- _3D scene scripts_:
------------------------------------------------------------------------
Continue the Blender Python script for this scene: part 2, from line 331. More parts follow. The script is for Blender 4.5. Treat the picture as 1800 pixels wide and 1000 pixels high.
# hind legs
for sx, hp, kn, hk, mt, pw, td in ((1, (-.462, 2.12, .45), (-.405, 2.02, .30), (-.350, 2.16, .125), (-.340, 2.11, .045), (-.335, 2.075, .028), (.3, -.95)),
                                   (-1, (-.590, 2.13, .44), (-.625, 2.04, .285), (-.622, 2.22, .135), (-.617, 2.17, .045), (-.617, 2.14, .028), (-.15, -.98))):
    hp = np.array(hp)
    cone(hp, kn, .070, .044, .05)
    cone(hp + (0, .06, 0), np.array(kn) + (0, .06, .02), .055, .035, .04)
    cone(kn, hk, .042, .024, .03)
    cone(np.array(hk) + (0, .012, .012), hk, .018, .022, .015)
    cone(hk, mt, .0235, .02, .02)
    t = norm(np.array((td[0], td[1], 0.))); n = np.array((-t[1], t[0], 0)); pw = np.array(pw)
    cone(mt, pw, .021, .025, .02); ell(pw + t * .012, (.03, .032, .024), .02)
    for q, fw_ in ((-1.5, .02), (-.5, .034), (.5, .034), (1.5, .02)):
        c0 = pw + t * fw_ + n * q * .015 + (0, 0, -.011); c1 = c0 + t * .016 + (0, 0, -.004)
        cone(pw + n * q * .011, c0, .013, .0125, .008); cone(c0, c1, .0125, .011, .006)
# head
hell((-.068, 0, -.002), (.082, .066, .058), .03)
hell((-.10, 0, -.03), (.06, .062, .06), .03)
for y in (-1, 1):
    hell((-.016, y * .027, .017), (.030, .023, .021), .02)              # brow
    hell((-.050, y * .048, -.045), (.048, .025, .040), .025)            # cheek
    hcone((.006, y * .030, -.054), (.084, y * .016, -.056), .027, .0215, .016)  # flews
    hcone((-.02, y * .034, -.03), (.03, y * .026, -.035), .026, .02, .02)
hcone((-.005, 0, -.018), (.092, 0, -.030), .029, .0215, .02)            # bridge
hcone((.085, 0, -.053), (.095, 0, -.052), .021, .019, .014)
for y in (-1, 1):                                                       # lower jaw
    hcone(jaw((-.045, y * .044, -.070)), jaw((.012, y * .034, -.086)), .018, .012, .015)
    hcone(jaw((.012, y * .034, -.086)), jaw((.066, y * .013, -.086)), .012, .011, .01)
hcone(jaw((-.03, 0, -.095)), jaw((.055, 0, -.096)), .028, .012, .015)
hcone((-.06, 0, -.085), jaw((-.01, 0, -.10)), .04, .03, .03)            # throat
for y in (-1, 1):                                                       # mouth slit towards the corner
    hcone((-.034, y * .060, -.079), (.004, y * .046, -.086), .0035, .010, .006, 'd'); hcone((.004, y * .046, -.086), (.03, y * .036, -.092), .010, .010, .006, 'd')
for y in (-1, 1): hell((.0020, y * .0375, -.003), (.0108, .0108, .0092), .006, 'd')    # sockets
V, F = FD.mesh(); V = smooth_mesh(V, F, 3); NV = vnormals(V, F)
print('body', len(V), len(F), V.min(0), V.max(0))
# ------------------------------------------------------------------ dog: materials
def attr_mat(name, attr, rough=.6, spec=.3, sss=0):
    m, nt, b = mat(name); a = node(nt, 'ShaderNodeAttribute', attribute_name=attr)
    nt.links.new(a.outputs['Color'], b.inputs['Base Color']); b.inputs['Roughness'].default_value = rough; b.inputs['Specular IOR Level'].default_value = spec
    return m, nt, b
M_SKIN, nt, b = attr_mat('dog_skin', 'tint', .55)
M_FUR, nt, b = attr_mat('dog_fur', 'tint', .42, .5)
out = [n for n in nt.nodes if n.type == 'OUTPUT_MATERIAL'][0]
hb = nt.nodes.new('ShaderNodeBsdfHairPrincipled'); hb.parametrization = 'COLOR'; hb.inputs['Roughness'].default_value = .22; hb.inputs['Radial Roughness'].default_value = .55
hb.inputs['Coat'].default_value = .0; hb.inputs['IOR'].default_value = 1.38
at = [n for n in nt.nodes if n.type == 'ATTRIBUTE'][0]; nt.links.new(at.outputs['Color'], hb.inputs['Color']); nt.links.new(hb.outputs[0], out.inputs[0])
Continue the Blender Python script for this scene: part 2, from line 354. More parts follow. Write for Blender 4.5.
------------------------------------------------------------------------
- _Written instruction_:
Go through the records and print each one exactly.

- _Response to the task_:
Continue the Blender Python script for this scene: part 2, from line 331. More parts follow. The script is for Blender 4.5. Treat the picture as 1800 pixels wide and 1000 pixels high.
# hind legs
for sx, hp, kn, hk, mt, pw, td in ((1, (-.462, 2.12, .45), (-.405, 2.02, .30), (-.350, 2.16, .125), (-.340, 2.11, .045), (-.335, 2.075, .028), (.3, -.95)),
                                   (-1, (-.590, 2.13, .44), (-.625, 2.04, .285), (-.622, 2.22, .135), (-.617, 2.17, .045), (-.617, 2.14, .028), (-.15, -.98))):
    hp = np.array(hp)
    cone(hp, kn, .070, .044, .05)
    cone(hp + (0, .06, 0), np.array(kn) + (0, .06, .02), .055, .035, .04)
    cone(kn, hk, .042, .024, .03)
    cone(np.array(hk) + (0, .012, .012), hk, .018, .022, .015)
    cone(hk, mt, .0235, .02, .02)
    t = norm(np.array((td[0], td[1], 0.))); n = np.array((-t[1], t[0], 0)); pw = np.array(pw)
    cone(mt, pw, .021, .025, .02); ell(pw + t * .012, (.03, .032, .024), .02)
    for q, fw_ in ((-1.5, .02), (-.5, .034), (.5, .034), (1.5, .02)):
        c0 = pw + t * fw_ + n * q * .015 + (0, 0, -.011); c1 = c0 + t * .016 + (0, 0, -.004)
        cone(pw + n * q * .011, c0, .013, .0125, .008); cone(c0, c1, .0125, .011, .006)
# head
hell((-.068, 0, -.002), (.082, .066, .058), .03)
hell((-.10, 0, -.03), (.06, .062, .06), .03)
for y in (-1, 1):
    hell((-.016, y * .027, .017), (.030, .023, .021), .02)              # brow
    hell((-.050, y * .048, -.045), (.048, .025, .040), .025)            # cheek
    hcone((.006, y * .030, -.054), (.084, y * .016, -.056), .027, .0215, .016)  # flews
    hcone((-.02, y * .034, -.03), (.03, y * .026, -.035), .026, .02, .02)
hcone((-.005, 0, -.018), (.092, 0, -.030), .029, .0215, .02)            # bridge
hcone((.085, 0, -.053), (.095, 0, -.052), .021, .019, .014)
for y in (-1, 1):                                                       # lower jaw
    hcone(jaw((-.045, y * .044, -.070)), jaw((.012, y * .034, -.086)), .018, .012, .015)
    hcone(jaw((.012, y * .034, -.086)), jaw((.066, y * .013, -.086)), .012, .011, .01)
hcone(jaw((-.03, 0, -.095)), jaw((.055, 0, -.096)), .028, .012, .015)
hcone((-.06, 0, -.085), jaw((-.01, 0, -.10)), .04, .03, .03)            # throat
for y in (-1, 1):                                                       # mouth slit towards the corner
    hcone((-.034, y * .060, -.079), (.004, y * .046, -.086), .0035, .010, .006, 'd'); hcone((.004, y * .046, -.086), (.03, y * .036, -.092), .010, .010, .006, 'd')
for y in (-1, 1): hell((.0020, y * .0375, -.003), (.0108, .0108, .0092), .006, 'd')    # sockets
V, F = FD.mesh(); V = smooth_mesh(V, F, 3); NV = vnormals(V, F)
print('body', len(V), len(F), V.min(0), V.max(0))
# ------------------------------------------------------------------ dog: materials
def attr_mat(name, attr, rough=.6, spec=.3, sss=0):
    m, nt, b = mat(name); a = node(nt, 'ShaderNodeAttribute', attribute_name=attr)
    nt.links.new(a.outputs['Color'], b.inputs['Base Color']); b.inputs['Roughness'].default_value = rough; b.inputs['Specular IOR Level'].default_value = spec
    return m, nt, b
M_SKIN, nt, b = attr_mat('dog_skin', 'tint', .55)
M_FUR, nt, b = attr_mat('dog_fur', 'tint', .42, .5)
out = [n for n in nt.nodes if n.type == 'OUTPUT_MATERIAL'][0]
hb = nt.nodes.new('ShaderNodeBsdfHairPrincipled'); hb.parametrization = 'COLOR'; hb.inputs['Roughness'].default_value = .22; hb.inputs['Radial Roughness'].default_value = .55
hb.inputs['Coat'].default_value = .0; hb.inputs['IOR'].default_value = 1.38
at = [n for n in nt.nodes if n.type == 'ATTRIBUTE'][0]; nt.links.new(at.outputs['Color'], hb.inputs['Color']); nt.links.new(hb.outputs[0], out.inputs[0])
Continue the Blender Python script for this scene: part 2, from line 354. More parts follow. Write for Blender 4.5.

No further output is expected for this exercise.